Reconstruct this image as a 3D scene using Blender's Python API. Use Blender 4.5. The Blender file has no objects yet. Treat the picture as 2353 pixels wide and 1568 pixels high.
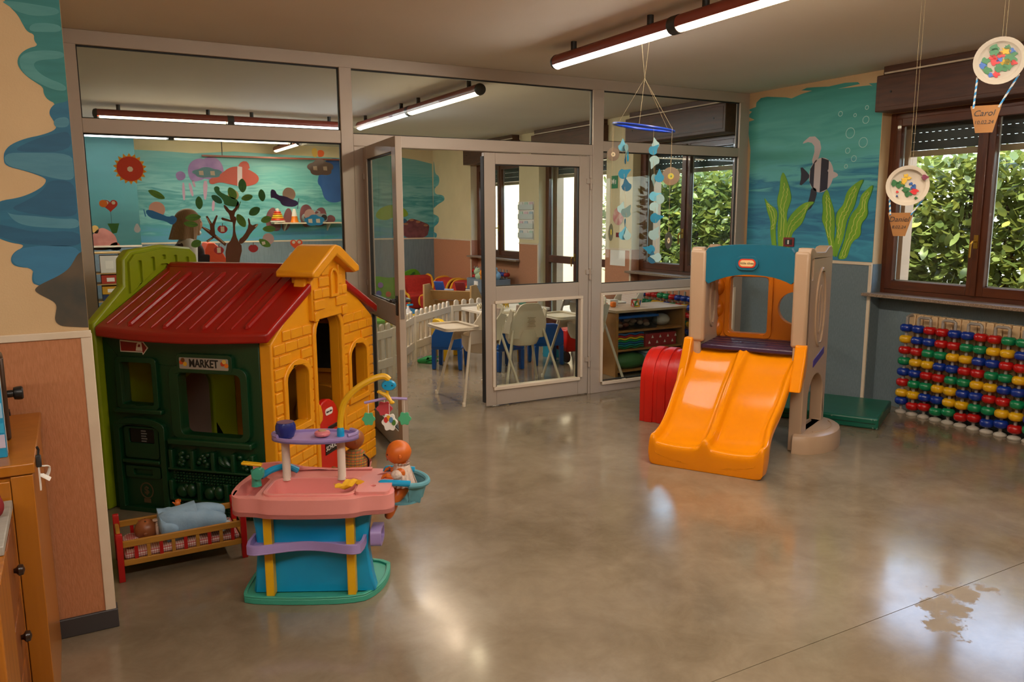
import bpy, bmesh, math, random
from mathutils import Vector, Matrix
from mathutils.geometry import tessellate_polygon
sc = bpy.context.scene
col = sc.collection
PI = math.pi
rnd = random.Random(11)

# ---------------------------------------------------------------- camera
cam_d = bpy.data.cameras.new('camera'); cam_d.sensor_width = 36.0; cam_d.lens = 1815.0 * 36.0 / 2353.0
cam_d.clip_start = 0.05; cam_d.clip_end = 200
cam = bpy.data.objects.new('camera', cam_d); col.objects.link(cam); sc.camera = cam
_y, _p, _r = math.radians(29.103), math.radians(9.1128), math.radians(-0.2145)
_f = Vector((math.sin(_y) * math.cos(_p), math.cos(_y) * math.cos(_p), -math.sin(_p)))
_rt = Vector((math.cos(_y), -math.sin(_y), 0)); _up = _rt.cross(_f)
_rt2 = _rt * math.cos(_r) + _up * math.sin(_r); _up2 = _up * math.cos(_r) - _rt * math.sin(_r)
cam.matrix_world = Matrix(((_rt2.x, _up2.x, -_f.x, 0), (_rt2.y, _up2.y, -_f.y, 0), (_rt2.z, _up2.z, -_f.z, 1.6), (0, 0, 0, 1)))

# ---------------------------------------------------------------- light and exposure
LAMP_POWER = 70.0
sc.view_settings.view_transform = 'Standard'; sc.view_settings.look = 'None'
sc.view_settings.exposure = 0.32; sc.view_settings.gamma = 1.0
sc.view_settings.use_curve_mapping = False
sc.cycles.max_bounces = 8; sc.cycles.diffuse_bounces = 4; sc.cycles.glossy_bounces = 4
sc.cycles.transmission_bounces = 6; sc.cycles.transparent_max_bounces = 24
sc.cycles.sample_clamp_indirect = 1.2; sc.cycles.sample_clamp_direct = 5.0; sc.cycles.caustics_reflective = False; sc.cycles.caustics_refractive = False
wd = bpy.data.worlds.new('sky'); sc.world = wd; wd.use_nodes = True
_n = wd.node_tree.nodes; _l = wd.node_tree.links
_sk = _n.new('ShaderNodeTexSky'); _sk.sky_type = 'NISHITA'; _sk.sun_disc = False
_sk.sun_elevation = math.radians(55); _sk.sun_rotation = math.radians(250)
_mx = _n.new('ShaderNodeMix'); _mx.data_type = 'RGBA'; _mx.inputs[0].default_value = .5; _mx.inputs[7].default_value = (1.0, 1.02, 1.05, 1)   # thin white cloud over the blue
_l.new(_sk.outputs[0], _mx.inputs[6]); _l.new(_mx.outputs[2], _n['Background'].inputs[0]); _n['Background'].inputs[1].default_value = 2.0
sun_d = bpy.data.lights.new('sun', 'SUN'); sun_d.energy = 9.0; sun_d.angle = math.radians(1.0); sun_d.color = (1, .95, .86)
sun = bpy.data.objects.new('sun', sun_d); col.objects.link(sun)
sun.rotation_euler = Vector((0.62, 0.30, -1.0)).to_track_quat('-Z', 'Y').to_euler()

# ---------------------------------------------------------------- materials
def lin(h):
    h = h.lstrip('#'); o = []
    for i in (0, 2, 4):
        c = int(h[i:i+2], 16) / 255
        o.append(c / 12.92 if c <= .04045 else ((c + .055) / 1.055) ** 2.4)
    return (*o, 1)
_M = {}
def mat(name, c='808080', rough=.5, metal=0, vary=None, bump=None, coat=0, spec=.5, emit=None, es=1, wave=None, sub=0, stretch=None):
    """plain procedural material: vary=(scale, second colour, amount), bump=(scale, strength), wave=(scale, second colour, distortion)"""
    if name in _M: return _M[name]
    m = bpy.data.materials.new(name); m.use_nodes = True; nt = m.node_tree; N = nt.nodes; L = nt.links
    b = N['Principled BSDF']; b.inputs['Base Color'].default_value = lin(c)
    b.inputs['Roughness'].default_value = rough; b.inputs['Metallic'].default_value = metal
    b.inputs['Coat Weight'].default_value = coat; b.inputs['Specular IOR Level'].default_value = spec
    if sub: b.inputs['Subsurface Weight'].default_value = sub; b.inputs['Subsurface Radius'].default_value = (.01, .005, .003)
    co = None
    if vary or bump or wave:
        t = N.new('ShaderNodeTexCoord'); mp = N.new('ShaderNodeMapping'); L.new(t.outputs['Object'], mp.inputs[0]); co = mp.outputs[0]
        if stretch: mp.inputs['Scale'].default_value = stretch
    if wave:
        w = N.new('ShaderNodeTexWave'); w.inputs['Scale'].default_value = wave[0]; w.inputs['Distortion'].default_value = wave[2]
        w.inputs['Detail'].default_value = 3; w.inputs['Detail Scale'].default_value = 2.0
        L.new(co, w.inputs['Vector'])
        mx = N.new('ShaderNodeMix'); mx.data_type = 'RGBA'; mx.inputs[6].default_value = lin(c); mx.inputs[7].default_value = lin(wave[1])
        L.new(w.outputs['Fac'], mx.inputs[0]); L.new(mx.outputs[2], b.inputs['Base Color'])
    elif vary:
        n = N.new('ShaderNodeTexNoise'); n.inputs['Scale'].default_value = vary[0]; n.inputs['Detail'].default_value = 5
        L.new(co, n.inputs['Vector'])
        r = N.new('ShaderNodeMapRange'); r.inputs[1].default_value = .35; r.inputs[2].default_value = .65; r.inputs[4].default_value = vary[2]
        L.new(n.outputs['Fac'], r.inputs[0])
        mx = N.new('ShaderNodeMix'); mx.data_type = 'RGBA'; mx.inputs[6].default_value = lin(c); mx.inputs[7].default_value = lin(vary[1])
        L.new(r.outputs[0], mx.inputs[0]); L.new(mx.outputs[2], b.inputs['Base Color'])
    if bump:
        n = N.new('ShaderNodeTexNoise'); n.inputs['Scale'].default_value = bump[0]; n.inputs['Detail'].default_value = 3
        L.new(co, n.inputs['Vector'])
        bp = N.new('ShaderNodeBump'); bp.inputs['Strength'].default_value = bump[1]; bp.inputs['Distance'].default_value = .01
        L.new(n.outputs['Fac'], bp.inputs['Height']); L.new(bp.outputs[0], b.inputs['Normal'])
    if emit: b.inputs['Emission Color'].default_value = lin(emit); b.inputs['Emission Strength'].default_value = es
    _M[name] = m; return m
def glass(name, tint='f2f8f4', refl=1.0, rough=.0):
    """thin window pane: see-through with a Fresnel mirror on top"""
    if name in _M: return _M[name]
    m = bpy.data.materials.new(name); m.use_nodes = True; nt = m.node_tree; N = nt.nodes; L = nt.links
    N.remove(N['Principled BSDF']); o = N['Material Output']
    tr = N.new('ShaderNodeBsdfTransparent'); tr.inputs[0].default_value = lin(tint)
    gl = N.new('ShaderNodeBsdfGlossy'); gl.inputs['Roughness'].default_value = rough
    fr = N.new('ShaderNodeLayerWeight'); pw = N.new('ShaderNodeMath'); pw.operation = 'POWER'; pw.inputs[1].default_value = 5
    L.new(fr.outputs['Facing'], pw.inputs[0])
    mu = N.new('ShaderNodeMath'); mu.operation = 'MULTIPLY_ADD'; mu.inputs[1].default_value = .9 * refl; mu.inputs[2].default_value = .035 * refl; mu.use_clamp = True
    L.new(pw.outputs[0], mu.inputs[0])
    mx = N.new('ShaderNodeMixShader'); L.new(mu.outputs[0], mx.inputs[0]); L.new(tr.outputs[0], mx.inputs[1]); L.new(gl.outputs[0], mx.inputs[2])
    L.new(mx.outputs[0], o.inputs[0]); _M[name] = m; return m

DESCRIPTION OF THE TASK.
Copy nothing but the lines from the top of the material through the line holding "1.6), (0, 0, 0, 1)))", exactly as written; omit pictures.

OUTPUT OF THE TASK.
Reconstruct this image as a 3D scene using Blender's Python API. Use Blender 4.5. The Blender file has no objects yet. Treat the picture as 2353 pixels wide and 1568 pixels high.
import bpy, bmesh, math, random
from mathutils import Vector, Matrix
from mathutils.geometry import tessellate_polygon
sc = bpy.context.scene
col = sc.collection
PI = math.pi
rnd = random.Random(11)

# ---------------------------------------------------------------- camera
cam_d = bpy.data.cameras.new('camera'); cam_d.sensor_width = 36.0; cam_d.lens = 1815.0 * 36.0 / 2353.0
cam_d.clip_start = 0.05; cam_d.clip_end = 200
cam = bpy.data.objects.new('camera', cam_d); col.objects.link(cam); sc.camera = cam
_y, _p, _r = math.radians(29.103), math.radians(9.1128), math.radians(-0.2145)
_f = Vector((math.sin(_y) * math.cos(_p), math.cos(_y) * math.cos(_p), -math.sin(_p)))
_rt = Vector((math.cos(_y), -math.sin(_y), 0)); _up = _rt.cross(_f)
_rt2 = _rt * math.cos(_r) + _up * math.sin(_r); _up2 = _up * math.cos(_r) - _rt * math.sin(_r)
cam.matrix_world = Matrix(((_rt2.x, _up2.x, -_f.x, 0), (_rt2.y, _up2.y, -_f.y, 0), (_rt2.z, _up2.z, -_f.z, 1.6), (0, 0, 0, 1)))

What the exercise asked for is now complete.